Poem 34

My journey to you had been through thousands of trials requiring thousands of courages;
And you asked me, when I arrived, did I know about the rising price of cabbages.

I had pierced my heart with holes, making it a flute for your pleasure;
And found I should have made it into a cup, for wine is your treasure.

I came to you in rags, and found you surrounded by the well-dressed.
I acquired wealth; and you said, “By poverty is one’s worth assessed.”

You did not speak in parables, but discoursed in plain speech;
But your simplest words were utterly beyond my reach.

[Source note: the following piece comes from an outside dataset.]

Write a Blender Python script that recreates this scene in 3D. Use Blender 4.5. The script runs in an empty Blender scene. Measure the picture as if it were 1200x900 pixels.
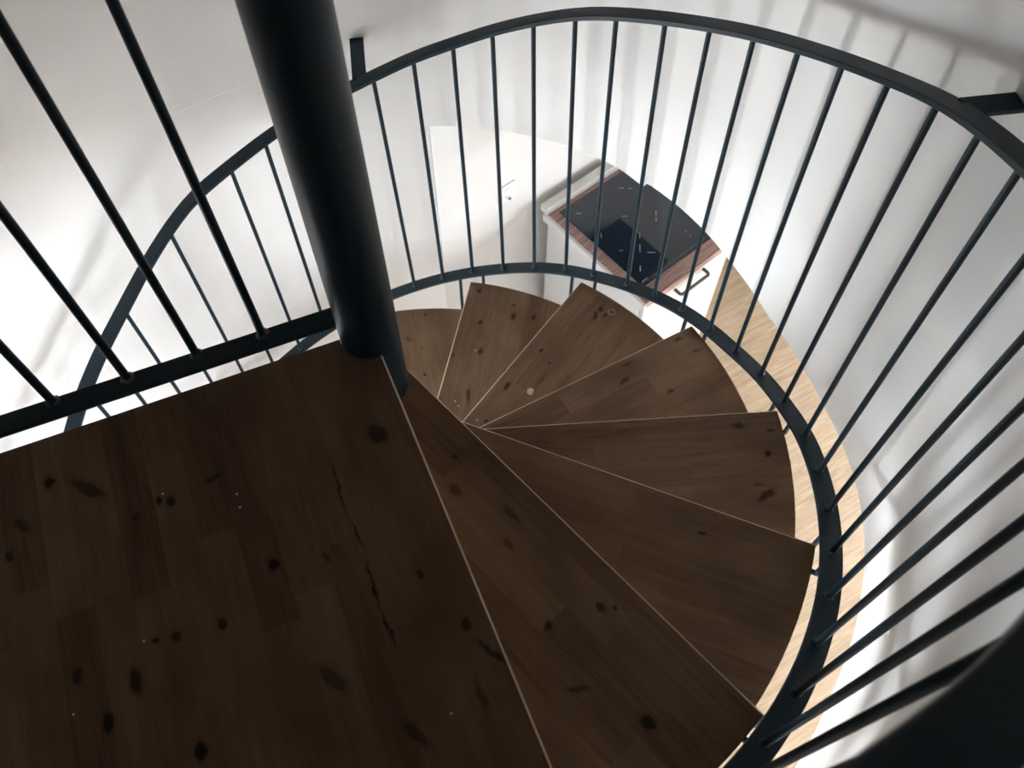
import bpy, bmesh, math, random
from mathutils import Vector, Matrix
R = math.radians
random.seed(4)
SC = bpy.context.scene
COL = SC.collection
ZF = 2.16                       # the lower floor lies this far under the landing; all is lifted by it at the end
AX, AY = -0.2863, 0.9372        # axis of the spiral
STEP = 0.18

# ------------------------------------------------------------------ materials
class NT:
    def __init__(s, name):
        s.m = bpy.data.materials.new(name); s.m.use_nodes = True
        s.t = s.m.node_tree; s.t.nodes.clear()
        s.out = s.n('ShaderNodeOutputMaterial')
    def n(s, kind, **kw):
        x = s.t.nodes.new(kind)
        for k, v in kw.items(): setattr(x, k, v)
        return x
    def put(s, sock, v):
        if hasattr(v, 'links') and hasattr(v, 'is_output'): s.t.links.new(v, sock)
        elif isinstance(v, (tuple, list)) and len(v) == 3 and sock.type == 'RGBA': sock.default_value = (*v, 1)
        else: sock.default_value = v
    def math(s, op, a, b=0.0, c=0.0, clamp=False):
        x = s.n('ShaderNodeMath', operation=op, use_clamp=clamp)
        for i, v in enumerate((a, b, c)): s.put(x.inputs[i], v)
        return x.outputs[0]
    def mixc(s, f, a, b, mode='MIX'):
        x = s.n('ShaderNodeMix', data_type='RGBA', blend_type=mode)
        s.put(x.inputs[0], f); s.put(x.inputs[6], a); s.put(x.inputs[7], b)
        return x.outputs[2]
    def ramp(s, f, stops):
        x = s.n('ShaderNodeValToRGB'); e = x.color_ramp.elements
        while len(e) < len(stops): e.new(.5)
        for i, (p, c) in enumerate(stops): e[i].position = p; e[i].color = (*c, 1) if len(c) == 3 else c
        s.put(x.inputs[0], f); return x.outputs[0]
    def obj(s): return s.n('ShaderNodeTexCoord').outputs['Object']
    def mapping(s, v, loc=(0, 0, 0), rot=(0, 0, 0), scale=(1, 1, 1)):
        x = s.n('ShaderNodeMapping'); s.put(x.inputs[0], v)
        x.inputs[1].default_value = loc; x.inputs[2].default_value = rot; x.inputs[3].default_value = scale
        return x.outputs[0]
    def noise(s, v, scale, detail=2., rough=.5, dist=0.):
        x = s.n('ShaderNodeTexNoise'); s.put(x.inputs['Vector'], v); x.inputs['Scale'].default_value = scale
        x.inputs['Detail'].default_value = detail; x.inputs['Roughness'].default_value = rough; x.inputs['Distortion'].default_value = dist
        return x.outputs[0]
    def white(s, v):
        x = s.n('ShaderNodeTexWhiteNoise', noise_dimensions='3D'); s.put(x.inputs[0], v); return x.outputs[0]
    def sep(s, v):
        x = s.n('ShaderNodeSeparateXYZ'); s.put(x.inputs[0], v); return x.outputs
    def comb(s, a, b, c=0.0):
        x = s.n('ShaderNodeCombineXYZ')
        for i, v in enumerate((a, b, c)): s.put(x.inputs[i], v)
        return x.outputs[0]
    def bump(s, h, strength=.2, dist=.002):
        x = s.n('ShaderNodeBump'); s.put(x.inputs['Height'], h); x.inputs['Strength'].default_value = strength; x.inputs['Distance'].default_value = dist
        return x.outputs[0]
    def bsdf(s, color, rough=.5, metal=0., normal=None, spec=.5, coat=0.):
        x = s.n('ShaderNodeBsdfPrincipled'); s.put(x.inputs['Base Color'], color); s.put(x.inputs['Roughness'], rough)
        x.inputs['Metallic'].default_value = metal; x.inputs['Specular IOR Level'].default_value = spec
        x.inputs['Coat Weight'].default_value = coat; x.inputs['Coat Roughness'].default_value = .08
        if normal is not None: s.put(x.inputs['Normal'], normal)
        s.t.links.new(x.outputs[0], s.out.inputs[0]); return s.m
    def spot(s, v, x0, y0, rx, ry, rot=0., soft=.45):
        p = s.mapping(v, loc=(0, 0, 0), scale=(1, 1, 1))
        sub = s.n('ShaderNodeVectorMath', operation='SUBTRACT'); s.put(sub.inputs[0], v); sub.inputs[1].default_value = (x0, y0, 0)
        mp = s.n('ShaderNodeMapping', vector_type='TEXTURE'); s.put(mp.inputs[0], sub.outputs[0])
        mp.inputs[2].default_value = (0, 0, rot); mp.inputs[3].default_value = (rx, ry, 1)
        ln = s.n('ShaderNodeVectorMath', operation='LENGTH'); s.put(ln.inputs[0], mp.outputs[0])
        mr = s.n('ShaderNodeMapRange', interpolation_type='SMOOTHSTEP'); s.put(mr.inputs[0], ln.outputs['Value'])
        mr.inputs[1].default_value = 1.; mr.inputs[2].default_value = soft; mr.inputs[3].default_value = 0; mr.inputs[4].default_value = 1
        return mr.outputs[0], ln.outputs['Value']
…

You said, “Hang around. One day I will make you a leader of a host.”
And I found myself one of a witless crowd crying, Lost, lost, lost!

Somehow the days run on into months and the years pass
And I still stand at your door with a held-out empty glass:

Yet at your word the universe of stars streamed out to light
Only my path to you, Beloved, and our secret night.

The deliberate bathos of the opening makes for lines everyone remembers and enjoys. There is a fine contrast between epic imagination and finding the Avatar in the midst of the ordinary, a lesson many have to learn. A central concern of the poetry is to disabuse us of any notion that the efforts we make under our own steam do much good. Our initiatives and judgments have finally to be discarded. We get it wrong because the Master delights in confounding our expectations just as also does this poem. Verse 2 suggests a contrast between asceticism and divine revelling, but as verse 3 states the Master is beyond all opposites. He is also beyond cleverness and ambition.

The tone of the poem is deliberately light and playful but then in verse 6 we realise the underlying seriousness, we have been left without the anticipated rewards and time has passed and we remain as supplicants. At times we seem to be reduced to spiritual beggary.

Then comes the final verse. Here there is a wonderful effect with the skilful use of the run on line

Yet at your word the universe of stars streamed out to light
Only my path to you, Beloved, and our secret night.

All discouragement and suffering is suddenly swept away in the intensity of this inner rendezvous. Its directness emphasised by the commas before and after ‘Beloved’. The lord of the universe creates the universe to recognise Himself as us, us as Himself, a wonderful darkness beyond even created light.

The mind’s thoughts are banished in the heart’s knowledge.